Back in the day, when a promoter got a sniff that a heel was gaining in popularity…he would be turned into a baby face. Now a days, heels are more acceptable to be in a gray area. They come with their own merchandise, catchphrases and hand gestures. The cool heels like the nWo were or The Rock was replaced the baddest of the bad guys. Is it cyclical? Will true heel ever return? Are there any true heel left?


I look at guys like Randy Orton and Brock Lesnar who play perfect, old school heel characters. Wrestlers who don’t care for the cheers when they are introduced…as a matter of fact encourage booing. CM Punk played the classic heel for a majority of his long WWE title run and despite some cheers from fans…kept to the formula.

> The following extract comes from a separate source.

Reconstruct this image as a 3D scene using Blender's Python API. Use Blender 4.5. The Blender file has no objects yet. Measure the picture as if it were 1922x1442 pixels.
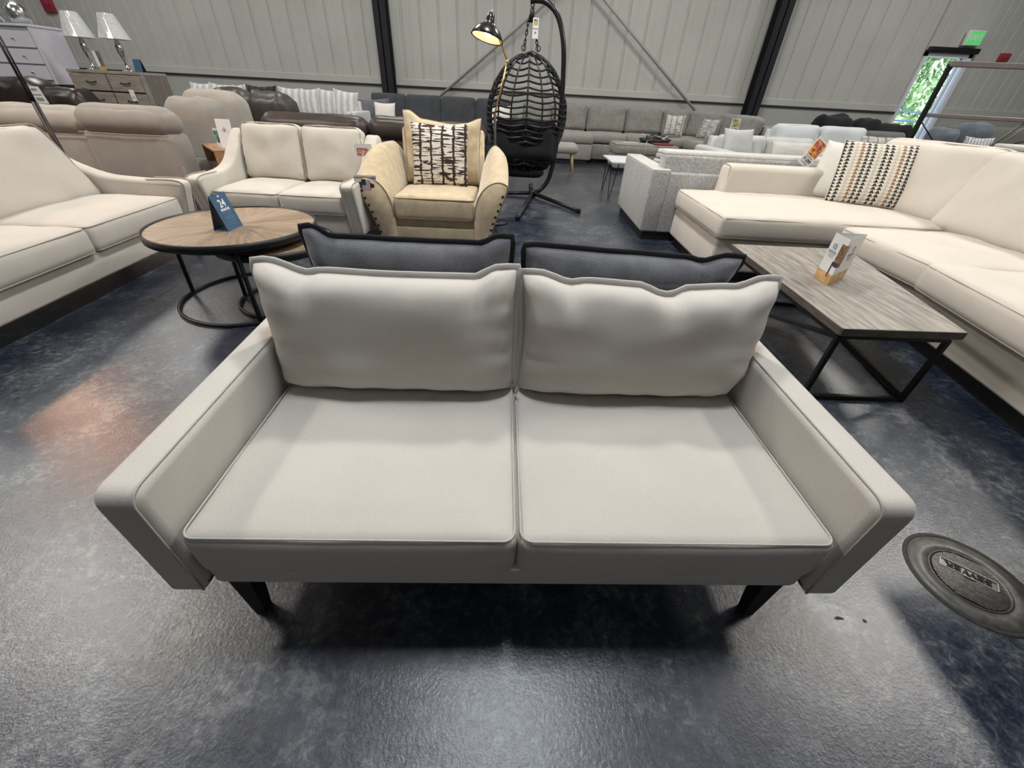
import bpy, bmesh, math, random
from mathutils import Vector, Matrix, Euler, noise
random.seed(7)
SC = bpy.context.scene
COL = SC.collection
PI = math.pi
R = math.radians

# ------------------------------------------------------------------ materials
def new_mat(name):
    m = bpy.data.materials.new(name); m.use_nodes = True
    nt = m.node_tree; b = nt.nodes['Principled BSDF']
    return m, nt, b

def N(nt, typ, **kw):
    n = nt.nodes.new(typ)
    for k, v in kw.items():
        if k in n.inputs: n.inputs[k].default_value = v
        else: setattr(n, k, v)
    return n

def coords(nt, scale=1.0, which='Object'):
    tc = N(nt, 'ShaderNodeTexCoord'); mp = N(nt, 'ShaderNodeMapping')
    mp.inputs['Scale'].default_value = (scale, scale, scale) if not hasattr(scale, '__len__') else scale
    nt.links.new(tc.outputs[which], mp.inputs['Vector'])
    return mp.outputs['Vector']

def ramp(nt, fac, stops):
    r = N(nt, 'ShaderNodeValToRGB'); el = r.color_ramp.elements
    el[0].position, el[0].color = stops[0][0], (*stops[0][1], 1)
    el[1].position, el[1].color = stops[-1][0], (*stops[-1][1], 1)
    for p, c in stops[1:-1]:
        e = el.new(p); e.color = (*c, 1)
    nt.links.new(fac, r.inputs['Fac'])
    return r.outputs['Color']

def mathn(nt, op, a, b=None, c=None):
    n = N(nt, 'ShaderNodeMath', operation=op)
    for i, v in enumerate((a, b, c)):
        if v is None: continue
        if isinstance(v, (int, float)): n.inputs[i].default_value = v
        else: nt.links.new(v, n.inputs[i])
    return n.outputs[0]

def bump(nt, b, h, strength, dist=0.002):
    bp = N(nt, 'ShaderNodeBump', Strength=strength, Distance=dist)
    nt.links.new(h, bp.inputs['Height']); nt.links.new(bp.outputs['Normal'], b.inputs['Normal'])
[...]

I don’t know if the days of heels as straight villains will ever return to pro wrestling. The days when a heel would take the microphone and by his words alone cause chaos. The days of pulling tights to get a pin fall. The days where illegal objects came from their tights or use an illegal maneuver when the referee’s back is turned. When cheering heels is a cool thing now….I wonder if fans really know what their missing.

2 thoughts on “Cool Vs Evil: Will The Real Heels Please Stand Up

  1. right…as a little boy I remember Toro Tanaka and Gorilla Monsoon being so hated and booed along with guys like Waldo Von Erich, Bill Miller, Smasher Sloan, the early George Steele. The Funks weren’t good guys, booed when they fought the Briscoes…I’d like to see it come back..Lesnar and Orton are the only ones now.


  2. A lot of it has to do with today’s society. Now more than ever, it’s cool to be bad. And that seeps into wrestling, Back in the ’70’s and ’80’s, you KNEW who was a heel and who was a babyface. Guys like Piper, Heenan, Blassie, Ox Baker, they were hated for their antics. Every night, it was a real possibility that they might actually get stabbed or sliced by an enraged fan. You don’t see this anymore, for the most part, because a lot of the mystique, the kayfabeness, of the business is gone. When Vince told the world in 1989 that wrestling was scripted and just “sports entertainment” (God, do I ever hate that phrase), it’s not been the same. I’m sure a lot of us already knew it, but having him throw that in our faces was insulting, at least it was to me. And slowly but surely, the bad guys and the good guys started to blur into one another. When Andre went heel in 1987, it was a HUGE shock to everyone. If Cena ever does it, I don’t feel many would be shocked at all. I know I wouldn’t.